Undergo Emotional Intelligence Training

Spending too little time interacting with employees on a face-to-face basis can have a negative impact on the emotional intelligence of any HR professional. You need to spend time with people directly in order to better understand their emotions, motivators, and perspectives. This won’t happen easily if you primarily interact with others via chat, phone, or email.

Given this fact, it may be valuable for all members of the HR department to undergo emotional intelligence training. Although most HR professionals are at least familiar with the concept of emotional intelligence, it’s never a bad idea to revisit the subject from time to time. Emotional intelligence is defined as the ability to recognize one’s own emotions and the emotions of others and to act with empathy toward others. Emotionally intelligent people know how to control their emotions and express them in a healthy way—they neither repress their emotions nor get carried away with them.

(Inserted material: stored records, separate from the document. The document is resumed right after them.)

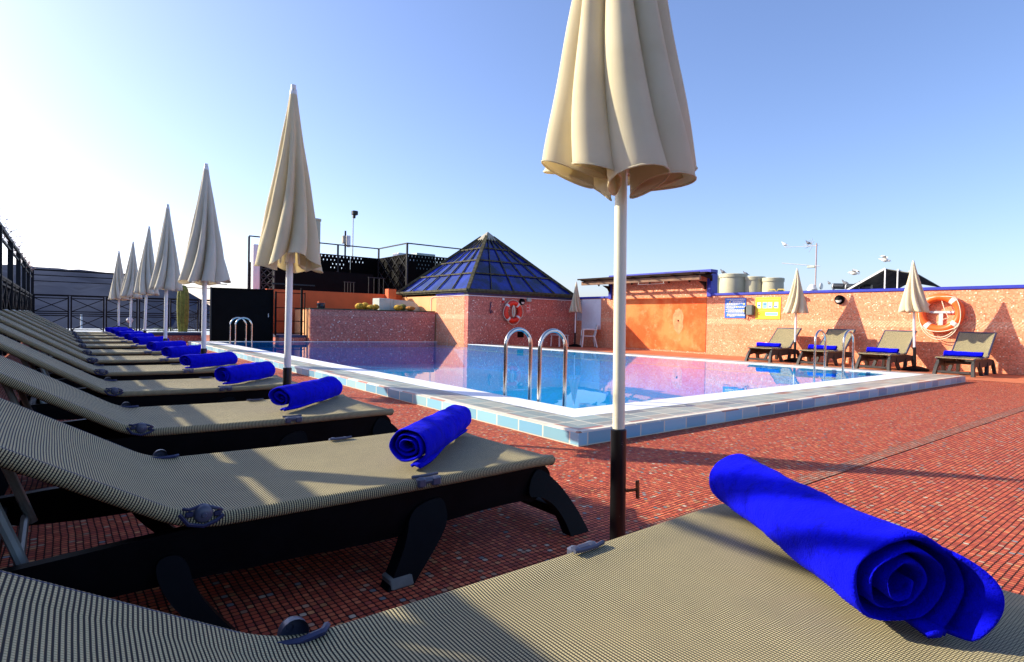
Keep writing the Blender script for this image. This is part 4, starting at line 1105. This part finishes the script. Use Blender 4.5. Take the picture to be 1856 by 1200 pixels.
# ---------------------------------------------------------------- planter wall, cacti, orange recess, black panel
pw = empty('planter_wall', (6.28, 18.36, 0), 'low shaded mosaic planter wall at the far end of the pool', 'wall')
ddx, ddy = 10.40 - 6.28, 17.62 - 18.36
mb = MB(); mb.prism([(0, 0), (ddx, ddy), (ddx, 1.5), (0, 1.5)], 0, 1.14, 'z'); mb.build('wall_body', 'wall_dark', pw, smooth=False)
MB().prism([(-.02, -.02), (ddx, ddy - .02), (ddx, 1.52), (-.02, 1.52)], 1.142, 1.175, 'z').build('coping', plain('moss_dark_coping', (.07, .07, .03), .8, var=.4), pw, smooth=False)
MB().box(-.014, -.002, .05, 1.48, .22, 1.12).build('sunlit_end', 'orange_lit', pw, smooth=False)  # orange end face with its sunlight painted in
def barrel(mb, c, r, h, ribs=14):
    n0 = len(mb.v); seg = ribs * 4; rows = 10
    for i in range(rows + 1):
        a = pi * i / rows
        for j in range(seg):
            th_ = 2 * pi * j / seg; k = r * sin(a) * (1 + .07 * cos(ribs * th_)); mb.v.append((c[0] + k * cos(th_), c[1] + k * sin(th_), c[2] + h / 2 - h / 2 * cos(a)))
    for i in range(rows):
        for j in range(seg): a = n0 + i * seg + j; b_ = n0 + i * seg + (j + 1) % seg; mb.f.append((a, b_, b_ + seg, a + seg))
    return mb
CA = [(7.98, 18.5, .14, .22, 'cactusb', 'golden barrel cactus at the left end of the planter'), (8.22, 18.6, .13, .25, 'cactusb', 'taller golden barrel cactus second from left on the planter'), (8.30, 18.3, .13, .17, 'cactusb', 'low golden barrel cactus in front of the taller one'), (8.56, 18.5, .12, .20, 'cactusb', 'golden barrel cactus at the right of the left clump'),
      (9.36, 18.4, .15, .20, 'cactusb', 'golden barrel cactus leftmost of the right clump'), (9.60, 18.5, .12, .24, 'cactusg', 'greenish barrel cactus in the middle of the right clump'), (9.76, 18.25, .16, .17, plain('ochre_cactus', (.50, .20, .04), .85, var=.4, scale=16, bump=1), 'rusty orange barrel cactus at the right end of the planter')]
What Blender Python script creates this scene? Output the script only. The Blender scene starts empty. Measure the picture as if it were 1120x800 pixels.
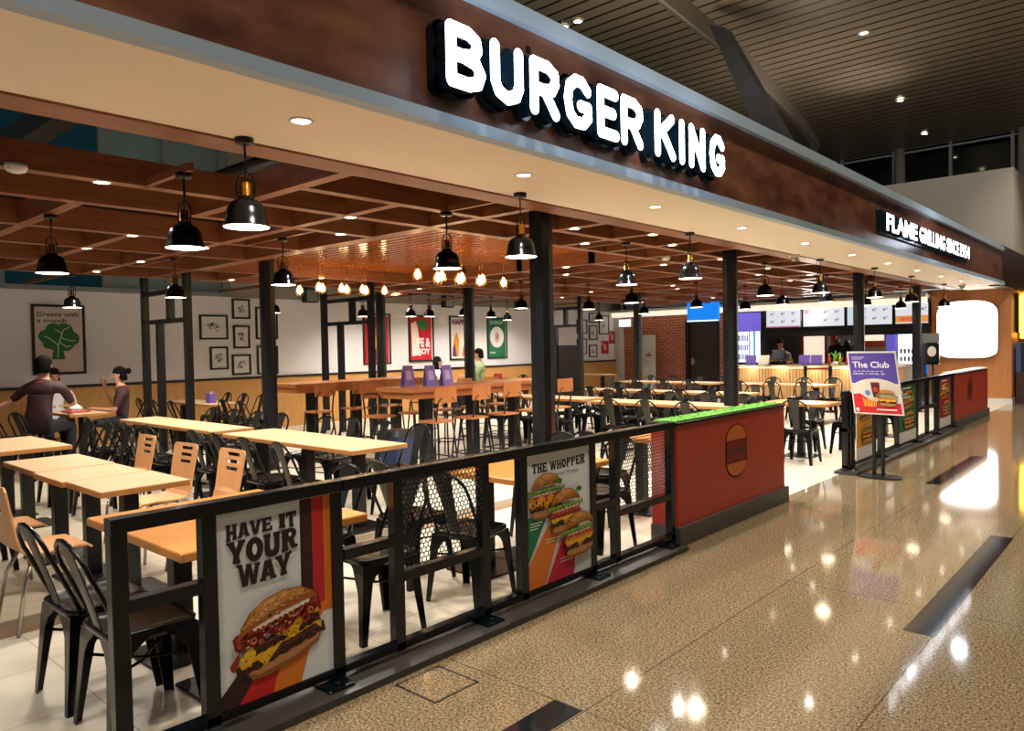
import bpy, bmesh, math, random
from mathutils import Vector, Matrix
from mathutils.geometry import tessellate_polygon
random.seed(7)
C = bpy.context.scene.collection
D = bpy.data
PI = math.pi

# ------------------------------------------------------------------ camera, world, exposure
cam_d = D.cameras.new('camera'); cam = D.objects.new('camera', cam_d); C.objects.link(cam)
cam_d.sensor_width = 36; cam_d.lens = 26.11; cam_d.clip_end = 200; cam_d.clip_start = 0.05
RW = ((0.74462127, 0.00328718, -0.66747911), (0.66722143, -0.03188151, 0.74417681), (-0.018834, -0.99948625, -0.02593293))
cam.matrix_world = Matrix([[RW[i][0], -RW[i][1], -RW[i][2], (0, 0, 1.6)[i]] for i in range(3)] + [[0, 0, 0, 1]])
sc = bpy.context.scene
sc.camera = cam
sc.view_settings.view_transform = 'Standard'
sc.view_settings.look = 'None'
sc.view_settings.gamma = 1.0
sc.view_settings.use_curve_mapping = False
sc.view_settings.exposure = 0.22
w = D.worlds.new('night'); sc.world = w; w.use_nodes = True
w.node_tree.nodes['Background'].inputs[0].default_value = (0.85, 0.85, 0.85, 1)
w.node_tree.nodes['Background'].inputs[1].default_value = 0.25
P_SOFFIT, P_GRID, P_PEND, P_HALL = 62.0, 150.0, 30.0, 1000.0

def lamp(name, kind, loc, power, col=(1, .83, .62), parent=None, size=1.9, rad=.04, aim=None, blend=.6):
    d = D.lights.new(name, kind); d.energy = power; d.color = col
    if kind in ('SPOT', 'POINT'): d.shadow_soft_size = rad
    if kind == 'SPOT': d.spot_size = size; d.spot_blend = blend
    o = D.objects.new(name, d); C.objects.link(o); o.location = loc
    if aim is not None: o.rotation_euler = Vector(aim).to_track_quat('-Z', 'Y').to_euler()
    if parent: o.parent = parent
    return o

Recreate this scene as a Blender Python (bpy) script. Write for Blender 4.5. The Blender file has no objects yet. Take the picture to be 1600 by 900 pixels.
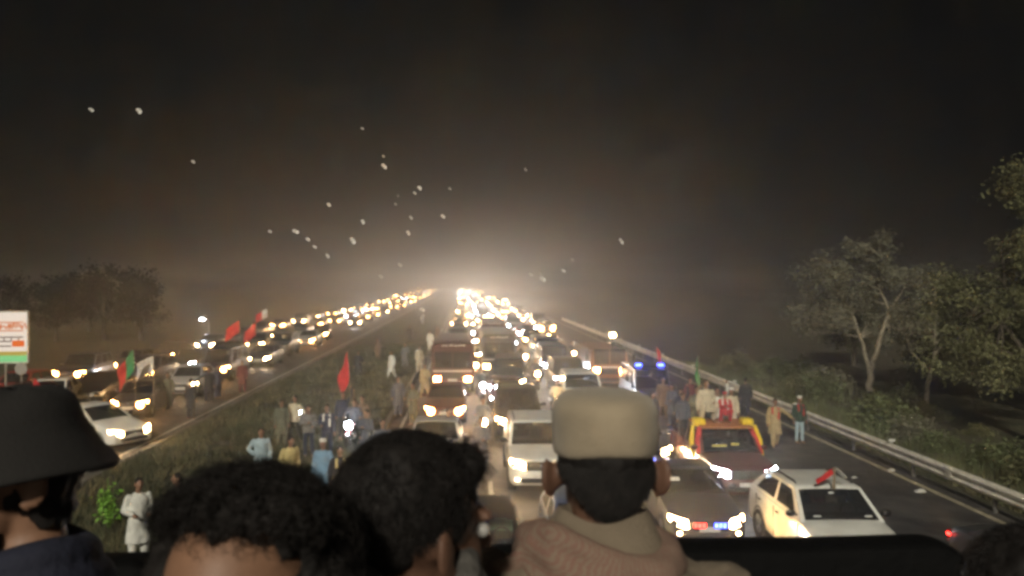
import bpy, bmesh, math, random
import numpy as np
from mathutils import Vector, Matrix, noise

R = math.radians
random.seed(11)
scene = bpy.context.scene
COL = scene.collection

# ------------------------------------------------------------------ camera, sky, sun, exposure
H = 6.0                    # eye height above the road: the camera stands on a truck platform
F = 1300.0                 # focal length in pixels of a 1600 wide frame
VX, HY = 738.0, 440.0      # where the road vanishes in that frame
cam_d = bpy.data.cameras.new('camera')
cam = bpy.data.objects.new('camera', cam_d); COL.objects.link(cam)
cam.location = (0, 0, H); cam.rotation_euler = (R(90), 0, 0)
cam_d.sensor_width = 36.0; cam_d.lens = 36.0 * F / 1600.0
cam_d.shift_x = (800 - VX) / 1600.0; cam_d.shift_y = (HY - 450) / 1600.0
cam_d.dof.use_dof = True; cam_d.dof.focus_distance = 30.0; cam_d.dof.aperture_fstop = 6.0
cam_d.clip_start = 0.05; cam_d.clip_end = 8000
scene.camera = cam

SUN_EL, SUN_AZ = R(30), R(-12)      # weak light from behind the camera, a little left
world = bpy.data.worlds.new('World'); scene.world = world; world.use_nodes = True
wn = world.node_tree.nodes; wl = world.node_tree.links
bg = wn['Background']
sky = wn.new('ShaderNodeTexSky'); sky.sky_type = 'NISHITA'; sky.sun_disc = False
sky.sun_elevation = SUN_EL; sky.sun_rotation = R(180) + SUN_AZ; sky.dust_density = 6.0; sky.air_density = 1.0
hsv = wn.new('ShaderNodeHueSaturation'); hsv.inputs['Saturation'].default_value = 0.25
wl.new(sky.outputs['Color'], hsv.inputs['Color']); wl.new(hsv.outputs['Color'], bg.inputs['Color'])
bg.inputs['Strength'].default_value = 0.00025

sun_d = bpy.data.lights.new('sun', 'SUN'); sun_d.energy = 1.25; sun_d.angle = R(4); sun_d.color = (1.0, 0.93, 0.78)
sun = bpy.data.objects.new('sun', sun_d); COL.objects.link(sun)
sd = Vector((math.sin(SUN_AZ) * math.cos(SUN_EL), -math.cos(SUN_AZ) * math.cos(SUN_EL), math.sin(SUN_EL)))
sun.rotation_euler = sd.to_track_quat('Z', 'Y').to_euler()

scene.view_settings.view_transform = 'Standard'; scene.view_settings.look = 'None'
scene.view_settings.exposure = 1.0; scene.view_settings.gamma = 1.0
scene.view_settings.use_curve_mapping = False

HAZE_DENSITY, HAZE_G = 0.0040, 0.75
LAMP_W = 64.0                      # watts of one headlamp

scene.render.engine = 'CYCLES'
cy = scene.cycles
cy.use_denoising = True
try: cy.denoiser = 'OPENIMAGEDENOISE'
except Exception: pass
cy.max_bounces = 6; cy.diffuse_bounces = 2; cy.glossy_bounces = 3; cy.transmission_bounces = 4
cy.volume_bounces = 0; cy.transparent_max_bounces = 12
cy.caustics_reflective = False; cy.caustics_refractive = False
cy.sample_clamp_indirect = 4.0; cy.use_light_tree = True
cy.filter_width = 3.3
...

HR might not be the only department that could benefit from such training. For example, perhaps managers throughout your company have begun to use continuous feedback software to check in with their workers. While it’s important to provide feedback regularly, doing so via software often creates emotional distance between employees and their supervisors.

In such cases, consider asking all managers to undergo emotional intelligence training. Such training will help managers feel more capable in face-to-face interactions with their employees—the training can help them learn how to listen actively and how to handle complaints or anger from employees in a constructive way. Offering emotional intelligence training is also another way to establish and promote a corporate culture that values human connection.

Restructure Recruitment

Again, there are excellent reasons to use technology as an HR professional. Saving time on recruitment by conducting video interviews allows you to focus on other tasks, for instance.

However, that doesn’t mean you should rely solely on video and other technologies during recruitment if you have the option not to. It’s smarter to interview candidates in stages. During your initial screening, you might conduct phone or video interviews, but once you’ve narrowed down your list of candidates, invite them all to the office for their final interviews.

These are all important points to remember going forward. Technology shapes much of what we do in HR, but it’s important not to forget the “human” in human resources.